Indeed, the empirical evidence lends credence to this argument. In the Swedish voucher system (in which parents can apply a certificate issued by the government towards tuition at a private school), for-profit free schools tend to enrol students with backgrounds more similar to those in municipal schools than non-profit free schools.

At the upper-secondary school level (ages 16-19), in fact, there is basically no difference between the municipal and for-profit free school sectors in terms of student composition. Non-profit free schools, on the other hand, tend to enrol more advantaged students in compulsory and upper-secondary education.

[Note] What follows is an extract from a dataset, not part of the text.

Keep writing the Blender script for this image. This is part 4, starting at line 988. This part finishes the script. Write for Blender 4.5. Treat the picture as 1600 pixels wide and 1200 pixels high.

We see a similar picture in Chile. While its voucher schools charging top-up fees naturally tend to enrol students from high socio-economic backgrounds, for-profit schools not charging fees enrol more disadvantaged students than municipal and free non-profit schools. In other words, profit-making businesses often move into disadvantaged neighbourhoods, giving parents there more choice than would otherwise be available.

Equity is essential

This is important from an equity perspective. International research suggests that larger enrolment shares in publicly funded independent schools reduce the impact of parental background on achievement in Pisa (Programme for International Student Assessment) and Timss (Trends in International Mathematics and Science Study), the two main international surveys. As choice is expanded to include poorer parents, by enabling them to attend independently operated schools, the unfair advantage of having a privileged background declines in importance.

England already has a vibrant non-profit school sector that has mostly catered for more affluent families, but without bona fide for-profit providers, choice is unlikely to expand sufficiently to where it is most desperately needed.

The same applies to expanding excellence among the good schools that serve poor students. In order to raise the performance across the board in poor communities, it is naturally desirable that the best schools offer their education to more than a small number of lucky students. Yet there are few incentives to do so in the non-profit sector.

There is nothing wrong with non-profit schools. But to achieve the scale needed to reach the poor, and to scale up excellence among them, for-profit companies have an important role to play.

Of course, other institutional factors are important for the impact of the profit motive in education. For example, with well-differentiated funding, companies have stronger incentives to target poor students because they are compensated accordingly. Also, planning laws make it difficult to build schools, regardless of ownership structure, thus partly strangling the supply-side potential of profits. Clearly, the overall system design needs to be coherent for the profit motive to reach its potential as a driver of equity.

A system in which proximity is the key determinant of student allocation restricts school choice to parents with means, and decoupling choice from the size of parents’ wallets is an attractive alternative to such a system.

Without profit-making companies, it is unlikely that choice will expand to a degree that all students benefit in practice. While the profit motive is not sufficient for ensuring an equitable education system that raises standards for all, it is an important ingredient in a reform package designed to produce such a system. Under the right circumstances, it is clear that profit can be progressive.

Gabriel H. Sahlgren is director of research at the Centre for Market Reform of Education and author of Incentivising Excellence: School choice and education quality.